The bank is the latest institution to apologize for historic ties to slavery, following the Bank of England in 2020 and the municipality of Amsterdam last year amid a global Black Lives Matter reckoning over the police killing of George Floyd in Minneapolis.
ABN AMRO said in a statement that research it commissioned into its history and that of other banks that were its direct predecessors uncovered a dark side.
The bank said the research revealed that “ABN AMRO’s predecessor Hope & Co. played a pivotal role in the international slave economy of the 18th century. Not only were slavery-related operations a source of much of Hope & Co.’s profits, the firm was also actively involved in the day-to-day business of plantations.”
The plantations were in the Caribbean on Dutch colonies and other islands.
Another bank that went on to become part of ABN AMRO, Mees en Zoonen, “brokered insurance for slave ships and shipments of goods harvested by enslaved persons,” the bank said.

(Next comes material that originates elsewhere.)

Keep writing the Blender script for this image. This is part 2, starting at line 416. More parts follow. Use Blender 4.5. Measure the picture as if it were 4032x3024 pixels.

ABN AMRO CEO Robert Swaak said the bank has a proud history, but “we must also recognize that it has a darker side as well.”
He said ABN AMRO "apologizes for the past actions and activities of these predecessors and for the pain and suffering that they caused.”
Lead researcher Pepijn Brandon of the International Institute of Social History that documented the history said it revealed “slavery-related operations formed a core part” off the business of Hope & Co., which was the largest financial and commercial company in the Netherlands at the end of the 18th century.
ABN AMRO said it had discussed the findings with representatives of the descendants of enslaved people, who said they want to see “concrete measures to help improve the structural social disadvantages facing descendants of enslaved persons.”